* begin *
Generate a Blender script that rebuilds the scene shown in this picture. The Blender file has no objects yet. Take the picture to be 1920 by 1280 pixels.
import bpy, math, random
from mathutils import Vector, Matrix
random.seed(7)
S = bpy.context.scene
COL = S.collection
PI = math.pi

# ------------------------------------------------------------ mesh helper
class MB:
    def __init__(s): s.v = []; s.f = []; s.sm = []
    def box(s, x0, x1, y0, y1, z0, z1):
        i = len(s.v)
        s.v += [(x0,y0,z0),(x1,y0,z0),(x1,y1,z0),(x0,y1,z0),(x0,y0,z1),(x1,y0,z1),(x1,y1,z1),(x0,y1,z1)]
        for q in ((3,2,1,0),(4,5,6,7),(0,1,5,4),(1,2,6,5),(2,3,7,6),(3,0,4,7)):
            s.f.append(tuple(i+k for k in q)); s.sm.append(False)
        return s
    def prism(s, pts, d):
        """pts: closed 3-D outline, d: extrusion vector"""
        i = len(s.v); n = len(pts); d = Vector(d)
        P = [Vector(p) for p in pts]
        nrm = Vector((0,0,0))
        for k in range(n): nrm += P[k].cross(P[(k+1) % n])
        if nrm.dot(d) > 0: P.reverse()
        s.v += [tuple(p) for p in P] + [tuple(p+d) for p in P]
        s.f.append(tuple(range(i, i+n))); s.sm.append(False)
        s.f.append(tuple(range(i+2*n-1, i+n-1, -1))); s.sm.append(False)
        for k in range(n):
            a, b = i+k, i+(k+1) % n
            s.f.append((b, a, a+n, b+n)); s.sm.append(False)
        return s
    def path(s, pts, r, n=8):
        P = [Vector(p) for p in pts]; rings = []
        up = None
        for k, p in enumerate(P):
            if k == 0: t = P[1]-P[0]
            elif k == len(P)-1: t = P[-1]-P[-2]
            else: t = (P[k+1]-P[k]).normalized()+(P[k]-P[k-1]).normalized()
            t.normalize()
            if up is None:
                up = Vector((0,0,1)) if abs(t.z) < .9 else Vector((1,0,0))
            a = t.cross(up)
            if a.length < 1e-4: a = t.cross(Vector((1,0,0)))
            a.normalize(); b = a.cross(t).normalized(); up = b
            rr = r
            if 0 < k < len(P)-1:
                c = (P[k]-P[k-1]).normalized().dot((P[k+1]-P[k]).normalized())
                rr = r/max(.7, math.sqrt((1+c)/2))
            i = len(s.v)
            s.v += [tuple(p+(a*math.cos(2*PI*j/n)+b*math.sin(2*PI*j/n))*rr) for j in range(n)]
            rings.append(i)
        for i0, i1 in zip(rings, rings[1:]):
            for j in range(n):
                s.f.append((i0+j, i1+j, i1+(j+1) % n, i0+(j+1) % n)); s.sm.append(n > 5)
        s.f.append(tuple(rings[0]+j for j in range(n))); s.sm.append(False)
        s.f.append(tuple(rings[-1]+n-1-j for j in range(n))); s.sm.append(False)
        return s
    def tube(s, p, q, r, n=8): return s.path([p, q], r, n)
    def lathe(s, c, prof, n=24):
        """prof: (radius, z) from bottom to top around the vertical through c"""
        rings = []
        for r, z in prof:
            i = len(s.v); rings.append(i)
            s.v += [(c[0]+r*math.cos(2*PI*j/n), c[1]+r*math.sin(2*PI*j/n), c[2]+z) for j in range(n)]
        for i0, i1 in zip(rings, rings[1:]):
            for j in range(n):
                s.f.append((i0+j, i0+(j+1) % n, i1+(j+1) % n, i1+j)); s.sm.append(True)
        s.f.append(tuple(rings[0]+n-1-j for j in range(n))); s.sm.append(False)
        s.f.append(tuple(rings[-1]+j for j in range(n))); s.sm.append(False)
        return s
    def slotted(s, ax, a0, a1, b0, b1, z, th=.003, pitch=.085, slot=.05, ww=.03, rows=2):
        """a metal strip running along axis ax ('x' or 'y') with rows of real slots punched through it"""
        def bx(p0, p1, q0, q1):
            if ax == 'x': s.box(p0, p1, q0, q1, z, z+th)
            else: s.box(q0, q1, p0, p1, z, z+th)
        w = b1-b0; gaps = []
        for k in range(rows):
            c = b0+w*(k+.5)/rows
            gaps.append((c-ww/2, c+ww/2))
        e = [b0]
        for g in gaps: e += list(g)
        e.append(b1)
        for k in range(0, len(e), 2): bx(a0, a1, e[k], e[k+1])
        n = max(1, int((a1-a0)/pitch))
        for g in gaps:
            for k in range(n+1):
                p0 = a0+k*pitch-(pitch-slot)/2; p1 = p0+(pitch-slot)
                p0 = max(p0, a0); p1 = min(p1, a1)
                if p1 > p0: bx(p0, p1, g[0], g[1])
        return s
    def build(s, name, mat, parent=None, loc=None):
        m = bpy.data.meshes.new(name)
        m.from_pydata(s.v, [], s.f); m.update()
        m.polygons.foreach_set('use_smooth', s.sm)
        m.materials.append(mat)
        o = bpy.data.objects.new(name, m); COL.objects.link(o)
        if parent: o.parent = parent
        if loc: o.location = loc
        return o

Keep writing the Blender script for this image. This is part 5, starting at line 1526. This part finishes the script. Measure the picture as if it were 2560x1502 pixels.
* end *
Your objective:
Repeat the listing in full, keeping every line exactly as it is.

Answer to the problem:
Generate a Blender script that rebuilds the scene shown in this picture. The Blender file has no objects yet. Take the picture to be 1920 by 1280 pixels.
import bpy, math, random
from mathutils import Vector, Matrix
random.seed(7)
S = bpy.context.scene
COL = S.collection
PI = math.pi

# ------------------------------------------------------------ mesh helper
class MB:
    def __init__(s): s.v = []; s.f = []; s.sm = []
    def box(s, x0, x1, y0, y1, z0, z1):
        i = len(s.v)
        s.v += [(x0,y0,z0),(x1,y0,z0),(x1,y1,z0),(x0,y1,z0),(x0,y0,z1),(x1,y0,z1),(x1,y1,z1),(x0,y1,z1)]
        for q in ((3,2,1,0),(4,5,6,7),(0,1,5,4),(1,2,6,5),(2,3,7,6),(3,0,4,7)):
            s.f.append(tuple(i+k for k in q)); s.sm.append(False)
        return s
    def prism(s, pts, d):
        """pts: closed 3-D outline, d: extrusion vector"""
        i = len(s.v); n = len(pts); d = Vector(d)
        P = [Vector(p) for p in pts]
        nrm = Vector((0,0,0))
        for k in range(n): nrm += P[k].cross(P[(k+1) % n])
        if nrm.dot(d) > 0: P.reverse()
        s.v += [tuple(p) for p in P] + [tuple(p+d) for p in P]
        s.f.append(tuple(range(i, i+n))); s.sm.append(False)
        s.f.append(tuple(range(i+2*n-1, i+n-1, -1))); s.sm.append(False)
        for k in range(n):
            a, b = i+k, i+(k+1) % n
            s.f.append((b, a, a+n, b+n)); s.sm.append(False)
        return s
    def path(s, pts, r, n=8):
        P = [Vector(p) for p in pts]; rings = []
        up = None
        for k, p in enumerate(P):
            if k == 0: t = P[1]-P[0]
            elif k == len(P)-1: t = P[-1]-P[-2]
            else: t = (P[k+1]-P[k]).normalized()+(P[k]-P[k-1]).normalized()
            t.normalize()
            if up is None:
                up = Vector((0,0,1)) if abs(t.z) < .9 else Vector((1,0,0))
            a = t.cross(up)
            if a.length < 1e-4: a = t.cross(Vector((1,0,0)))
            a.normalize(); b = a.cross(t).normalized(); up = b
            rr = r
            if 0 < k < len(P)-1:
                c = (P[k]-P[k-1]).normalized().dot((P[k+1]-P[k]).normalized())
                rr = r/max(.7, math.sqrt((1+c)/2))
            i = len(s.v)
            s.v += [tuple(p+(a*math.cos(2*PI*j/n)+b*math.sin(2*PI*j/n))*rr) for j in range(n)]
            rings.append(i)
        for i0, i1 in zip(rings, rings[1:]):
            for j in range(n):
                s.f.append((i0+j, i1+j, i1+(j+1) % n, i0+(j+1) % n)); s.sm.append(n > 5)
        s.f.append(tuple(rings[0]+j for j in range(n))); s.sm.append(False)
        s.f.append(tuple(rings[-1]+n-1-j for j in range(n))); s.sm.append(False)
        return s
    def tube(s, p, q, r, n=8): return s.path([p, q], r, n)
    def lathe(s, c, prof, n=24):
        """prof: (radius, z) from bottom to top around the vertical through c"""
        rings = []
        for r, z in prof:
            i = len(s.v); rings.append(i)
            s.v += [(c[0]+r*math.cos(2*PI*j/n), c[1]+r*math.sin(2*PI*j/n), c[2]+z) for j in range(n)]
        for i0, i1 in zip(rings, rings[1:]):
            for j in range(n):
                s.f.append((i0+j, i0+(j+1) % n, i1+(j+1) % n, i1+j)); s.sm.append(True)
        s.f.append(tuple(rings[0]+n-1-j for j in range(n))); s.sm.append(False)
        s.f.append(tuple(rings[-1]+j for j in range(n))); s.sm.append(False)
        return s
    def slotted(s, ax, a0, a1, b0, b1, z, th=.003, pitch=.085, slot=.05, ww=.03, rows=2):
        """a metal strip running along axis ax ('x' or 'y') with rows of real slots punched through it"""
        def bx(p0, p1, q0, q1):
            if ax == 'x': s.box(p0, p1, q0, q1, z, z+th)
            else: s.box(q0, q1, p0, p1, z, z+th)
        w = b1-b0; gaps = []
        for k in range(rows):
            c = b0+w*(k+.5)/rows
            gaps.append((c-ww/2, c+ww/2))
        e = [b0]
        for g in gaps: e += list(g)
        e.append(b1)
        for k in range(0, len(e), 2): bx(a0, a1, e[k], e[k+1])
        n = max(1, int((a1-a0)/pitch))
        for g in gaps:
            for k in range(n+1):
                p0 = a0+k*pitch-(pitch-slot)/2; p1 = p0+(pitch-slot)
                p0 = max(p0, a0); p1 = min(p1, a1)
                if p1 > p0: bx(p0, p1, g[0], g[1])
        return s
    def build(s, name, mat, parent=None, loc=None):
        m = bpy.data.meshes.new(name)
        m.from_pydata(s.v, [], s.f); m.update()
        m.polygons.foreach_set('use_smooth', s.sm)
        m.materials.append(mat)
        o = bpy.data.objects.new(name, m); COL.objects.link(o)
        if parent: o.parent = parent
        if loc: o.location = loc
        return o

Keep writing the Blender script for this image. This is part 5, starting at line 1526. This part finishes the script. Measure the picture as if it were 2560x1502 pixels.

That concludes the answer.